An interesting replacement I found for Google’s international internet-based phone calls (was that part of the Google Hangouts app?), was a mashup of Twilio’s VoIP API and the Zoiper app. It was a little technical to setup and I didn’t make any notes, but I can assure you it’s possible without programming knowledge, just a little bit of informed clicking. So anyway now I can make local rate phone calls all over the world as if I’m in that country. Essential for a digital nomad.

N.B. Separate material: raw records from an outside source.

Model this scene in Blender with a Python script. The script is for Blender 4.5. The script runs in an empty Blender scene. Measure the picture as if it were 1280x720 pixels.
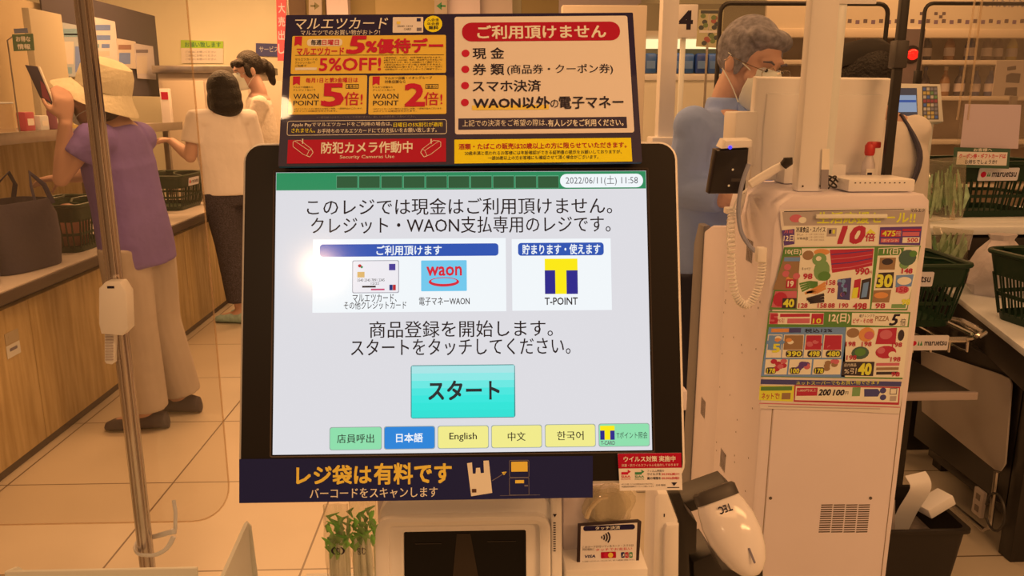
import bpy, bmesh, math, random
from mathutils import Vector, Matrix, noise
random.seed(7)
SC = bpy.context.scene
COL = SC.collection
# ------------------------------------------------------------------ camera
V3 = Vector
FPX = 1000.0
CAM = V3((0, 0, 1.4))
PITCH, YAW = math.radians(13.0), math.radians(2.0)
cam_d = bpy.data.cameras.new('camera')
cam_d.sensor_width = 36.0
cam_d.lens = 36.0 * FPX / 1280.0
cam_d.clip_start = 0.02
cam_d.clip_end = 60
cam = bpy.data.objects.new('camera', cam_d)
COL.objects.link(cam)
cam.location = CAM
cam.rotation_euler = (math.pi / 2 - PITCH, 0, -YAW)
SC.camera = cam
_R = Matrix.Rotation(-YAW, 3, 'Z')
CF = _R @ V3((0, math.cos(PITCH), -math.sin(PITCH)))
CU = _R @ V3((0, math.sin(PITCH), math.cos(PITCH)))
CR = _R @ V3((1, 0, 0))
# ------------------------------------------------------------------ colour management, world, lamps
SC.view_settings.view_transform = 'Standard'
SC.view_settings.look = 'None'
SC.view_settings.exposure = 0.0
SC.view_settings.gamma = 1.0
SC.view_settings.use_curve_mapping = False
LAMP = (1.0, 0.475, 0.175)
world = bpy.data.worlds.new('world')
SC.world = world
world.use_nodes = True
bg = world.node_tree.nodes['Background']
bg.inputs[0].default_value = (1.0, 0.46, 0.17, 1)
bg.inputs[1].default_value = 0.24

def area(name, loc, size, power, rot=(0, 0, 0), color=LAMP):
    l = bpy.data.lights.new(name, 'AREA')
    l.shape = 'RECTANGLE'
    l.size, l.size_y = size
    l.energy = power
    l.color = color
    o = bpy.data.objects.new(name, l)
    o.location = loc
    o.rotation_euler = rot
    COL.objects.link(o)
    return o
area('overhead_light', (0.1, -0.5, 2.75), (1.8, 0.5), 10)
area('overhead_light', (1.5, -0.1, 2.75), (1.2, 0.5), 24)  # added fill for the camera-facing fronts on the right, no known fixture
area('overhead_light', (2.2, -1.6, 2.75), (1.4, 0.5), 54)  # added behind the camera to lift the shaded printer and the cabinet
area('overhead_light', (-1.0, 3.0, 2.75), (2.4, 0.6), 50)
area('overhead_light', (1.6, 2.4, 2.75), (2.0, 0.6), 15)
area('overhead_light', (-1.8, 6.0, 2.75), (3.0, 0.6), 116)
area('overhead_light', (2.4, 4.9, 2.75), (2.4, 0.6), 36)
def downlight(loc, power, rad=0.07):
    l = bpy.data.lights.new('downlight', 'POINT')
    l.shadow_soft_size = rad
    l.energy = power
    l.color = (1.0, 0.62, 0.32)
    o = bpy.data.objects.new('downlight', l)
    o.location = loc
    COL.objects.link(o)
downlight((-0.97, -2.71, 2.7), 15)
downlight((-0.60, -0.31, 2.7), 8, 0.03)

# ------------------------------------------------------------------ colours and materials
def lin(c):
    c = c / 255.0
    return c / 12.92 if c <= 0.04045 else ((c + 0.055) / 1.055) ** 2.4
WHITE_SEEN = (lin(228), lin(174), lin(116))
def S(r, g, b):
    """albedo of a thing that reads (r,g,b) in the photograph under the warm lamps"""
    return tuple(min(0.9, max(0.006, 0.8 * lin(c) / w)) for c, w in zip((r, g, b), WHITE_SEEN))
MATS = {}
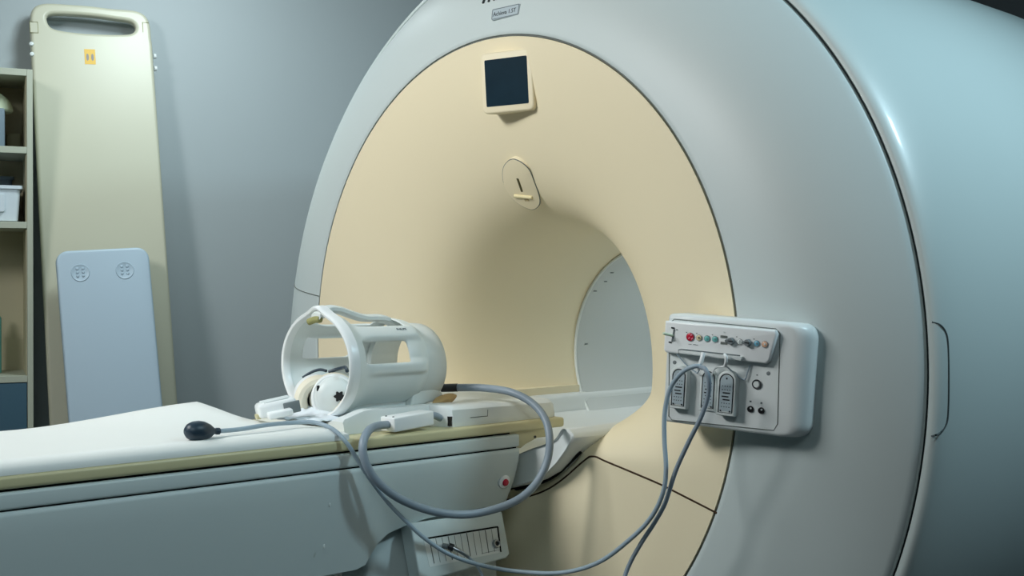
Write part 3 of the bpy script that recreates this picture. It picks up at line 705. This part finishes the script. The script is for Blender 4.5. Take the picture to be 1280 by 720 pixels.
# ------------------------------------------------------------------ coil cable with its box
cc = thing('coil_cable', 'thick grey coil cable looping over the table side to a white box', 'cable', (.2, -.38, -.105))
lp = [at_x(556, 485, .07), at_x(575, 484.5, .10), at_x(605, 485, .15), at_x(638, 490, .22), at_x(664, 503, .27), at_x(681, 523, .31), at_x(687, 548, .335), at_x(684, 576, .34), at_x(671, 603, .335), at_x(650, 623, .325), at_x(620, 636, .31),
      at_x(585, 643, .295), at_x(550, 641, .283), at_x(516, 631, .275), at_x(488, 616, .272), at_x(466, 595, .265), at_x(455, 572, .258), at_x(454, 553, .25), at_x(461, 538, .235), at_x(472, 532.5, .215), at_x(484, 531, .195)]
obj('cable', tube(spline(lp, 8), .0084, 14), 'cable', cc)
obj('strain_relief', tube([at_x(552, 485, .065), at_x(572, 484.5, .096)], .0092, 14), 'dark', cc)
bxc = at_x(509.5, 526.5, .188); bu_ = V((-.10, .99, .05)).normalized(); bw_ = Z.cross(bu_).normalized(); bw_ = bw_ if bw_.x > 0 else -bw_; bz_ = bw_.cross(bu_); bz_ = bz_ if bz_.z > 0 else -bz_
def mbx(a, b, c, s): return (bxc + bu_ * a + bw_ * b + bz_ * c)
jb = obj('junction_box', box(bxc + bz_ * .001, (.110, .044, .030), (bu_, bw_, bz_), .0035), 'bright', cc)
for a, b in ((-.049, -.010), (-.049, .012)):
    obj('box_screw', lathe([(0, .001), (.0022, .001), (.0022, -.001)], bxc + bu_ * a + bw_ * b + bz_ * .0163, bz_, 10), 'dark', jb)
obj('cable_tail', tube(spline([bxc + bu_ * .052, bxc + bu_ * .075 + bz_ * .002, V((.170, -.268, -.092))], 5), .0075, 12), 'cable', cc)

# ------------------------------------------------------------------ squeeze bulb and its tube running to the panel
sb = thing('squeeze_bulb', 'navy rubber squeeze bulb on the mat with a grey tube to the panel', 'squeeze bulb', tuple(at_x(253, 550, .17)))
b0, b1 = at_x(232, 539, .182), at_x(272, 539, .170); bd = (b1 - b0).normalized(); bl = (b1 - b0).length
bprof = [(0, 0), (.008, .0015), (.0135, .007), (.0172, .016), (.0185, .027), (.0172, .038), (.013, .050), (.008, .058), (.0055, .062), (.0055, .066), (.0062, .067), (.0062, .073), (.004, .074)]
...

And finally backups. Google-enabled Android will put all your media in the cloud for free. So I took the opportunity to overhaul all my syncing and backup needs. I wrote a separate blog post about that. The short story is that I now sync my laptop, mobile and a remote VM with Syncthing, and take regular backups with Borg. The VM which I already use for other things is the only cost, at round $5/month including the extra disk space.

Conclusion

All in all I’m pretty happy with my new setup. There’s still some bits to shake off, but it’s a significant start. Life online is indeed possible without the giants of Google, Facebook and their offspring. The biggest problems are just knowing there are better versions of things out there and having to put up with annoyances that you know need not exist. But I’m a geek, so I enjoy all the extra tweaking and setup. I was interested in all these tools before anyway, but I’m forced to actually invest in them now that I need them to navigate my daily digital life. I’m not sure I’d recommend all this to most people, but I do hope you take solace knowing that such a path is possible.